The Guidance provides that, if an employer’s policy or practice is not “job related and consistent with business necessity,” then the fact that it was adopted in compliance with a state or local law does not shield the employer from Title VII liability.

With regard to New York State law on this issue, which applies to most public and private sector employers with at least 10 employees, we have attached our October 31, 2008 memorandum concerning an employer’s use of criminal conviction history. In brief, employers may not hire an applicant or implement an adverse employment action because of an individual’s previous conviction of one or more criminal offenses, or because the employer decides that the individual lacks “good moral character” due to prior criminal convictions, unless: (1) there is a direct relationship between one or more previous criminal offenses and the employment sought or held; or (2) hiring or continuing the individual’s employment would involve an unreasonable risk to property or to the safety or welfare of specific individuals or the general public.

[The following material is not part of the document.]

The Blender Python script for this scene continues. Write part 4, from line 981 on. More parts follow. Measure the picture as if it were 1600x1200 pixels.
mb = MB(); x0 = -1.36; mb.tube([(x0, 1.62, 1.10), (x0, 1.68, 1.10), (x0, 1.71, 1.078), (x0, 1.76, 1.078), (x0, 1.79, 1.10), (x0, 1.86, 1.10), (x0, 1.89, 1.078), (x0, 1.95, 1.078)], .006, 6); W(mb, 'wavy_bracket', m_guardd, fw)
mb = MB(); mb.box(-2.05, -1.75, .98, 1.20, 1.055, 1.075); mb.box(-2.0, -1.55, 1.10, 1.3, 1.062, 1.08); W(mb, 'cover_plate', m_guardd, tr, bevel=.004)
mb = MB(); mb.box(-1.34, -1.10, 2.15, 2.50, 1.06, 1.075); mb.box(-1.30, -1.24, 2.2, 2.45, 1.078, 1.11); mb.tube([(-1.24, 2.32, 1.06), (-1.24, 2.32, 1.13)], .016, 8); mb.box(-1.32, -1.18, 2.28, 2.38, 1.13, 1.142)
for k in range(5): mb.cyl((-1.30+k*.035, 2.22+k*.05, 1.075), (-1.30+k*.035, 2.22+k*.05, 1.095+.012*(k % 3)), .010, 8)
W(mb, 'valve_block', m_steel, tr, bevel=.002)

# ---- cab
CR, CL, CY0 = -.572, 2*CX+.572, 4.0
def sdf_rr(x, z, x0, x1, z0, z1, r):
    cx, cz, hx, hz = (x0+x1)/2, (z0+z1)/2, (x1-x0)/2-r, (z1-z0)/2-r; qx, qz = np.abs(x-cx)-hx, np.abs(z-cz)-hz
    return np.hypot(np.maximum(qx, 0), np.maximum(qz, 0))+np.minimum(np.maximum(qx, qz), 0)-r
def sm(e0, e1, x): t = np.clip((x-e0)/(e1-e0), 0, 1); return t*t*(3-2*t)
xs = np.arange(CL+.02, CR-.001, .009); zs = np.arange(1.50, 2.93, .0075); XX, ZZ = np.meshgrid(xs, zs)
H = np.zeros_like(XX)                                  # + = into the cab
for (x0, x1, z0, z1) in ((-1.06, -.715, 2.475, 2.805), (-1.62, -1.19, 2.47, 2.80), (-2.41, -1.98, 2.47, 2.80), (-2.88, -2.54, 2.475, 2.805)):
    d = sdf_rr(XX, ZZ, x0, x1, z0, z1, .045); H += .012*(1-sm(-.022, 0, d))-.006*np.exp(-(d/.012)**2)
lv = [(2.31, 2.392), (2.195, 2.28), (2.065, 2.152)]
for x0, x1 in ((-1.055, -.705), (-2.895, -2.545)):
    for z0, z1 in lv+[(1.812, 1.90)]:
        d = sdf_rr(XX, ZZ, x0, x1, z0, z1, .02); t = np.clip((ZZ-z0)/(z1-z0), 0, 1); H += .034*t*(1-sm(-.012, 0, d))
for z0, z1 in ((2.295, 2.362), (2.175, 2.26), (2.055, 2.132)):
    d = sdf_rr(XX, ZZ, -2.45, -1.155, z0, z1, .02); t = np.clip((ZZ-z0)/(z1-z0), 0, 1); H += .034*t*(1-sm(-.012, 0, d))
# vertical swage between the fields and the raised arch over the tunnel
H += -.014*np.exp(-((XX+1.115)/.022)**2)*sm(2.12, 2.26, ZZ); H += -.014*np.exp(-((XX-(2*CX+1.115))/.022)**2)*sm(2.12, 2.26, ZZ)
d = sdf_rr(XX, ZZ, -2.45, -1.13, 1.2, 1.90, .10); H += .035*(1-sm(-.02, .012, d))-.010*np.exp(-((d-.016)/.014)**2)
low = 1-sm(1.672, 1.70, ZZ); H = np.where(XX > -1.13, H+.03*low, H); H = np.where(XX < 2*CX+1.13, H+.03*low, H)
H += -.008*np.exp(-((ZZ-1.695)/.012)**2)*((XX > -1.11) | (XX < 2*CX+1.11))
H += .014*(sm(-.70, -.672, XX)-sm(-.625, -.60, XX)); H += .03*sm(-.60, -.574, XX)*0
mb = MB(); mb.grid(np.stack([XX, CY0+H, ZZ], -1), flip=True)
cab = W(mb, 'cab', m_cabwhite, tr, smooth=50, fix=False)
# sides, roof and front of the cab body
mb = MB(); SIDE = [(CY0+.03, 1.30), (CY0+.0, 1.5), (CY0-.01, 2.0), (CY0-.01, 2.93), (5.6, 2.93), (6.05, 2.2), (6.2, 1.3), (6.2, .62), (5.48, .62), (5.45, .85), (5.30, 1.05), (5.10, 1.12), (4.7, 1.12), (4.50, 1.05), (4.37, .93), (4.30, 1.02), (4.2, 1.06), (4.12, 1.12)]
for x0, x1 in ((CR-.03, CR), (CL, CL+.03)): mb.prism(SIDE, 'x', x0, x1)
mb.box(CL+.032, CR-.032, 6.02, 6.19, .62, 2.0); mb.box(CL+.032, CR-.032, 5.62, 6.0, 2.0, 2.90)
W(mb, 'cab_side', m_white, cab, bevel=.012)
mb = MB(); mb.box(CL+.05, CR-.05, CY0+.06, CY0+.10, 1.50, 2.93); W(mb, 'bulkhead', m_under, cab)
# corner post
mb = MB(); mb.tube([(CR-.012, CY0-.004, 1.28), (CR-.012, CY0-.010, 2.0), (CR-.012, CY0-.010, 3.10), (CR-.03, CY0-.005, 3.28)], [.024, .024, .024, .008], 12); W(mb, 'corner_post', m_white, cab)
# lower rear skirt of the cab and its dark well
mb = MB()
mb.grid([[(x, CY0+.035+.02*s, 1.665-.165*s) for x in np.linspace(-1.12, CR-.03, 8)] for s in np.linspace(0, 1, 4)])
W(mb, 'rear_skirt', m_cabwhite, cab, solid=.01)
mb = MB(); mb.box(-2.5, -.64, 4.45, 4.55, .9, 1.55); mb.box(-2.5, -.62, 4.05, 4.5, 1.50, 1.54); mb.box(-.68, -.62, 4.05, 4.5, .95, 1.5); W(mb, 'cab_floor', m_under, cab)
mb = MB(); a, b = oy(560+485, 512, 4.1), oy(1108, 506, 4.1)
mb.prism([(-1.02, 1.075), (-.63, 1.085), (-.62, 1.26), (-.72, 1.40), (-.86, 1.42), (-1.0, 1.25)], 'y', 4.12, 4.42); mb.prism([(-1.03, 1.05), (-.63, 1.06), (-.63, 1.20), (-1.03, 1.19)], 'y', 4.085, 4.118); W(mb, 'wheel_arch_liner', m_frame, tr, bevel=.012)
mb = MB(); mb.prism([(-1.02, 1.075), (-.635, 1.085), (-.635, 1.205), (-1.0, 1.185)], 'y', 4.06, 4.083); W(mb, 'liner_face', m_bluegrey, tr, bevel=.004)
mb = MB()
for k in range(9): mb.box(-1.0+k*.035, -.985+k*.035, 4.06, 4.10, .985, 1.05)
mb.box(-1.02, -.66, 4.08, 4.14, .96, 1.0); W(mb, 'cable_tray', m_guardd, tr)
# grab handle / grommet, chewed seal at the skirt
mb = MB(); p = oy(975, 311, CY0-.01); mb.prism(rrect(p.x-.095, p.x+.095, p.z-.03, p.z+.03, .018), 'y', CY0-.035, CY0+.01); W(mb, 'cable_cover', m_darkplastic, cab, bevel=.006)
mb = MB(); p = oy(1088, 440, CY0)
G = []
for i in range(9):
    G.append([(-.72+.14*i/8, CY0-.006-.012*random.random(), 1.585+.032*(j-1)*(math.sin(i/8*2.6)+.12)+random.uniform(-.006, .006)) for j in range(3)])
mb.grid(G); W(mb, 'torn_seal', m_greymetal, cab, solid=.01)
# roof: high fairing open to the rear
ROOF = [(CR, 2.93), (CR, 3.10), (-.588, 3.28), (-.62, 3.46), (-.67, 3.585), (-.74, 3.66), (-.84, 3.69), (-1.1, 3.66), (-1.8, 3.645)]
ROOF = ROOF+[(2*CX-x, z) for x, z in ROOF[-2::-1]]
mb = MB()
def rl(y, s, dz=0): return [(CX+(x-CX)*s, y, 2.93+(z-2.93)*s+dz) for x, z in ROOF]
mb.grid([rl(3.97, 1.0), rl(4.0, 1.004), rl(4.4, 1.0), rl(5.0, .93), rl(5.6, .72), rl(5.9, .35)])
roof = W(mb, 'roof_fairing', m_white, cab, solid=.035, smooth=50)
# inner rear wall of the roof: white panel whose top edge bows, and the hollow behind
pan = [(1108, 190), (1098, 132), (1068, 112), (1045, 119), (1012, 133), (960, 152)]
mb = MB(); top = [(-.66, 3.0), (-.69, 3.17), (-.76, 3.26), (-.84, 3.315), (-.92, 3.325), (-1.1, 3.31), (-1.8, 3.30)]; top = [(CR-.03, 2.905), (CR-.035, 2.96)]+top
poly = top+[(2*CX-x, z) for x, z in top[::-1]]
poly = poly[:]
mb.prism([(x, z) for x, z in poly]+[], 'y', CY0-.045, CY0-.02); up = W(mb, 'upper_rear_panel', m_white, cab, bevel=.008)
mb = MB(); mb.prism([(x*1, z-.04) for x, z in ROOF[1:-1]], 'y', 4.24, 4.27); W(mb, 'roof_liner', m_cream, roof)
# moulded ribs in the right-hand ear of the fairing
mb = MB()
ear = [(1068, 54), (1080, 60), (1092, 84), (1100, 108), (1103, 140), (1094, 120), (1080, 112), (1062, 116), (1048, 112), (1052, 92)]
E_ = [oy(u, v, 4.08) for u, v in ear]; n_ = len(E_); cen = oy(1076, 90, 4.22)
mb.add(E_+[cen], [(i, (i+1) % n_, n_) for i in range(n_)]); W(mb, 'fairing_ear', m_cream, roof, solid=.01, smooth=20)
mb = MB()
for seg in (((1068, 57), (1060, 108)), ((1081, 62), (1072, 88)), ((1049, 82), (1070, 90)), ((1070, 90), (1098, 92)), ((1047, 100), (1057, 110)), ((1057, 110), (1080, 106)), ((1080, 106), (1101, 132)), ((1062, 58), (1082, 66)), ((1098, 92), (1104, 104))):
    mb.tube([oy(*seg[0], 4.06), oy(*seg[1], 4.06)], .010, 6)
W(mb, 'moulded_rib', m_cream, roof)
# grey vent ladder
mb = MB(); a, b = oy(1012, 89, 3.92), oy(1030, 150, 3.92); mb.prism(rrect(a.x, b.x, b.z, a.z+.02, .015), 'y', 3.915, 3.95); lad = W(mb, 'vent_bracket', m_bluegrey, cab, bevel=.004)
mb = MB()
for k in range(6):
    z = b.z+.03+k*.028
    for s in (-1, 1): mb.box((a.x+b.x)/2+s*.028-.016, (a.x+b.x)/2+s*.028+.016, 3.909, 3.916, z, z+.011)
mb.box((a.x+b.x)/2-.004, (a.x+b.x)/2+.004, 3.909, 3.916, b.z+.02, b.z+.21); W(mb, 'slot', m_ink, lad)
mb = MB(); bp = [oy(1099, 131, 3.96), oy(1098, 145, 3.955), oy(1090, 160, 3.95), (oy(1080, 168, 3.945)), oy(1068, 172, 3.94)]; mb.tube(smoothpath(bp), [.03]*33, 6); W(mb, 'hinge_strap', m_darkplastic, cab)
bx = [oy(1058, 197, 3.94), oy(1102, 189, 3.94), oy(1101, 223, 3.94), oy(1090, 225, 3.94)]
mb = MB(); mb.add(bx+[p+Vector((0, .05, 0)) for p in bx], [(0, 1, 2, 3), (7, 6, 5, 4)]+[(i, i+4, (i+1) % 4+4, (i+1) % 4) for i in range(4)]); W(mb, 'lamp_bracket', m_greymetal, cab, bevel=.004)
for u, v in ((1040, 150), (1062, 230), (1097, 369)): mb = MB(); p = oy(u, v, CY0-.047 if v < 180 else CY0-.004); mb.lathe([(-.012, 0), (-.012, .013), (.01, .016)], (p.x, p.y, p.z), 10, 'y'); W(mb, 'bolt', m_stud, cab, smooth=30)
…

Employers must consider the factors set forth in our October 31, 2008 memorandum.

Regarding arrests, the applicable New York State law, which applies to most public and private sector employers with at least four employees, makes it an unlawful discriminatory practice to inquire about or to take an adverse action against an individual based on an arrest or criminal investigation which is no longer pending and which was terminated in the individual’s favor, unless the inquiry or action is required by law.

It may be helpful to consult with counsel to ensure compliance with both state and federal law.

What Employers Should Do

Review existing policies or practices concerning criminal background checks and eliminate those that exclude individuals from employment simply because they have a criminal record.

  • Document the justifications for any policy or procedure that excludes applicants due to specific criminal convictions.
  • When asking applicants or employees about their criminal records, only inquire about convictions or currently pending arrests that are related to the position at issue.